On 11.10.2011, at 01:39, David Gibson wrote:

> On Fri, Oct 07, 2011 at 08:57:49AM +0200, Alexander Graf wrote:
>> 
>> On 30.09.2011, at 09:39, David Gibson wrote:
>> 
>>> Alex Graf has added support for KVM acceleration of the pseries
>>> machine, using his Book3S-PR KVM variant, which runs the guest in
>>> userspace, emulating supervisor operations.  Recent kernels now have
>>> the Book3S-HV KVM variant which uses the hardware hypervisor features
>>> of recent POWER CPUs.  Alex's changes to qemu are enough to get qemu
>>> working roughly with Book3S-HV, but taking full advantage of this mode
>>> needs more work.  This patch series makes a start on better exploiting
>>> Book3S-HV.
>>> 
>>> Even with these patches, qemu won't quite be able to run on a current
>>> Book3S-HV KVM kernel.  That's because current Book3S-HV requires guest
>>> memory to be backed by hugepages, but qemu refuses to use hugepages
>>> for guest memory unless KVM advertises CAP_SYNC_MMU, which Book3S-HV
>>> does not currently do.  We're working on improvements to the KVM code
>>> which will implement CAP_SYNC_MMU and allow smallpage backing of
>>> guests, but they're not there yet.  So, in order to test Book3S-HV for
>>> now you need to either:
>>> 
>>> * Hack the host kernel to lie and advertise CAP_SYNC_MMU even though
>>>  it doesn't really implement it.
>>> 
>>> or
>>> 
>>> * Hack qemu so it does not check for CAP_SYNC_MMU when the -mem-path
>>>  option is used.
>>> 
>>> Bot approaches are ugly and unsafe, but it seems we can generally get
>>> away with it in practice.  Obviously this is only an interim hack
>>> until the proper CAP_SYNC_MMU support is ready.
>> 
>> I would prefer the latter.
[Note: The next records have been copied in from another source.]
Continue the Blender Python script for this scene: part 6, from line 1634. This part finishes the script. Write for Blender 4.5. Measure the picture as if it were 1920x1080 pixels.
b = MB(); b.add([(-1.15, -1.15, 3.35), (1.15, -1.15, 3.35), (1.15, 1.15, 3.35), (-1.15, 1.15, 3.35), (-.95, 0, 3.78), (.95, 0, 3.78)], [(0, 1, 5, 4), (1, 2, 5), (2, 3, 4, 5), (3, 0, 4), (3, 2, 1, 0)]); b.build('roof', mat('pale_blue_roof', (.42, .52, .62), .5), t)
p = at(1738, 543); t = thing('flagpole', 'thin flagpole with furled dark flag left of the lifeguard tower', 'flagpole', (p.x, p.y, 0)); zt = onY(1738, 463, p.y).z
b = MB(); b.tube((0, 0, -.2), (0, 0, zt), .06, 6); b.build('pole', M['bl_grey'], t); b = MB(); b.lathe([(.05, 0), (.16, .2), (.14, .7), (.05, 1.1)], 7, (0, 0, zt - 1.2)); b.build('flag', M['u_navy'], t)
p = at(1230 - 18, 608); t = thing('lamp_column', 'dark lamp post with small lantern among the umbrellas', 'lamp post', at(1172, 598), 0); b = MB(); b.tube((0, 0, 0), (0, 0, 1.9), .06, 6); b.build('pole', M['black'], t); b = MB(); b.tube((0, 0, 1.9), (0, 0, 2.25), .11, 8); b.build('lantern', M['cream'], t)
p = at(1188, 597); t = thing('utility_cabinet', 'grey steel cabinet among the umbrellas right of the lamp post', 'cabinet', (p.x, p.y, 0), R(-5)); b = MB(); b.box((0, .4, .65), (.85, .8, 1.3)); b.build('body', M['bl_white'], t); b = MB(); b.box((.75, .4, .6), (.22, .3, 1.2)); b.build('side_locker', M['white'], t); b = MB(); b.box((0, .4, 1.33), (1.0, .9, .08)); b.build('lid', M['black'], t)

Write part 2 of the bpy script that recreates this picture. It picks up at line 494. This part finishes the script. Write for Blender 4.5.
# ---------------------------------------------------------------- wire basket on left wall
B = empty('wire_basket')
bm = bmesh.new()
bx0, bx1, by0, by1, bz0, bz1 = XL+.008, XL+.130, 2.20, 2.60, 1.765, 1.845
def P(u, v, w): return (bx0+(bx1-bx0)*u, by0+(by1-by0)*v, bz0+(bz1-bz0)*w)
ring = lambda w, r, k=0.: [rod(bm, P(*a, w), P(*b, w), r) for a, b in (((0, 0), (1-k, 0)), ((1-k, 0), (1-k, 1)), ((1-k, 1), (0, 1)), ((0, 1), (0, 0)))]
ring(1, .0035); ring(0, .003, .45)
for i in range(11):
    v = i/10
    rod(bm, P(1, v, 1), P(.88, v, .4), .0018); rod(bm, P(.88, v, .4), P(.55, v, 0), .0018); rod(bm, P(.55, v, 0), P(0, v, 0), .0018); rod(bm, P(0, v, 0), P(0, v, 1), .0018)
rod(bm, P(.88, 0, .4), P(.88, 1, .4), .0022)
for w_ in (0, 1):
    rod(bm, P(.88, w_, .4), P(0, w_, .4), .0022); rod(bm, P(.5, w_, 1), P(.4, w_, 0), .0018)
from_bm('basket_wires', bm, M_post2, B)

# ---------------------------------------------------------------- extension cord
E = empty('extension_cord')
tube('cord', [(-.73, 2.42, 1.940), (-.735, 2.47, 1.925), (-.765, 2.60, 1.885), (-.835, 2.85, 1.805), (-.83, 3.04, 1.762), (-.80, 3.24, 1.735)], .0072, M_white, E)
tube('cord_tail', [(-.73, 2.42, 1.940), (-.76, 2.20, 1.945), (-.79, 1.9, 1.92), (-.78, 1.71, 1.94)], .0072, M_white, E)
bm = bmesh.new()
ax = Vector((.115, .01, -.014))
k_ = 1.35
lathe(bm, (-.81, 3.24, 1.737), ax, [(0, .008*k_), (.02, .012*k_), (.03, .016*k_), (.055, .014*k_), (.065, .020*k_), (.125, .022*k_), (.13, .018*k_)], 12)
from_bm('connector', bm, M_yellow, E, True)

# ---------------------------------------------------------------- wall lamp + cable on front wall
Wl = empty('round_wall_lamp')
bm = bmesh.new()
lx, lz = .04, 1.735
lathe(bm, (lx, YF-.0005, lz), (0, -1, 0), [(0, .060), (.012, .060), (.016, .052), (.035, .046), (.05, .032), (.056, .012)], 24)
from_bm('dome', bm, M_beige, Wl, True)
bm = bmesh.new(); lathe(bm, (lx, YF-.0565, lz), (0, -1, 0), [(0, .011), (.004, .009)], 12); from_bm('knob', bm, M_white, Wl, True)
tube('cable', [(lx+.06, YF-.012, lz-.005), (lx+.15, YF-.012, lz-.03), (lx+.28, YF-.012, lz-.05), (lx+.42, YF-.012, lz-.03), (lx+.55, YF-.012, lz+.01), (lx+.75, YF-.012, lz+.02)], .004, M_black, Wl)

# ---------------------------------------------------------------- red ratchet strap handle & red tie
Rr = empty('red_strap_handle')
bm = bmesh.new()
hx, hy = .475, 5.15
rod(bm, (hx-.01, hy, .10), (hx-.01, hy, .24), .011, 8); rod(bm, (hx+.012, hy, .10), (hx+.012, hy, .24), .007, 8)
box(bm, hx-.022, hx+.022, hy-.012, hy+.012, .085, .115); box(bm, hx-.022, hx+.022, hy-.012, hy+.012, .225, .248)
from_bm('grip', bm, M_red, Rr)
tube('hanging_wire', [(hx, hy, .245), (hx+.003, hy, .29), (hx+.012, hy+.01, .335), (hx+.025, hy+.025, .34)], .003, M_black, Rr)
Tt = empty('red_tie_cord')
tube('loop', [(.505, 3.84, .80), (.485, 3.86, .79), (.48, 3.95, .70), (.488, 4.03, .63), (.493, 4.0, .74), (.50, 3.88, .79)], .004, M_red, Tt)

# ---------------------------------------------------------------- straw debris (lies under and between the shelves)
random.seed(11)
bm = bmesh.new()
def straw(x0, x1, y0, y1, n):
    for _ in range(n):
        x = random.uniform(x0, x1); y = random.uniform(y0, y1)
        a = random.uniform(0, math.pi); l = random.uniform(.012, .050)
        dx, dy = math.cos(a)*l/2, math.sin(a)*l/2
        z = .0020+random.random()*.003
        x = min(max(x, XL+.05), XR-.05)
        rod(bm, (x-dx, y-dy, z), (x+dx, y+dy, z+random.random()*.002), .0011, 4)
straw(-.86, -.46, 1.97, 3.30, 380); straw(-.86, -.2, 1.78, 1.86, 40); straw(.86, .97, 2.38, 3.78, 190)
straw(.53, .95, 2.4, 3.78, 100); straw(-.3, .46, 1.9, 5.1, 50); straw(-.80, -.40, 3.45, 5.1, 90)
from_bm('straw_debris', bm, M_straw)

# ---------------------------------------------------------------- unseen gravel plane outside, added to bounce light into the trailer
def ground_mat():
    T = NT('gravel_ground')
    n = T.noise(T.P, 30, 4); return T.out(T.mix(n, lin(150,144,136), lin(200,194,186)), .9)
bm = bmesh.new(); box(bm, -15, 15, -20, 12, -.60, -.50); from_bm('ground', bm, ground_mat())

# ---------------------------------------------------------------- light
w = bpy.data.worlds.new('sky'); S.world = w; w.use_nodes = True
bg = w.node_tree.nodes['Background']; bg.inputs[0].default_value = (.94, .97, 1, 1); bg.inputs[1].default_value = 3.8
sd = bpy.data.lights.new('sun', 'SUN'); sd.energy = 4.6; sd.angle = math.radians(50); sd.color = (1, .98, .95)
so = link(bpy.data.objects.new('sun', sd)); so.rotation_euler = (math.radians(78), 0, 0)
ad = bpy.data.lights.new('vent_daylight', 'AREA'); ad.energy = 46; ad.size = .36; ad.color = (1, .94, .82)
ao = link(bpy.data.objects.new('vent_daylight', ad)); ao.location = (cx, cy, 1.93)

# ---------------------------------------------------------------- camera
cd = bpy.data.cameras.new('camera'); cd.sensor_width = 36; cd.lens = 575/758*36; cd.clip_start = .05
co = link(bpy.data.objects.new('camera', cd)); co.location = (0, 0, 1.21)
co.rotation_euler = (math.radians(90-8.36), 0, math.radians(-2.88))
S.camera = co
We could even #ifdef it for TARGET_PPC.
> 
> Well, I don't see either approach as being remotely mergable.  So it's
> really up to each individual person playing with it which hack is
> easier for them to apply temporarily while waiting for the proper
> solution to come along.

Not sure. Why not make it a warning instead of failure on PPC and give people 
at least the chance to play with it?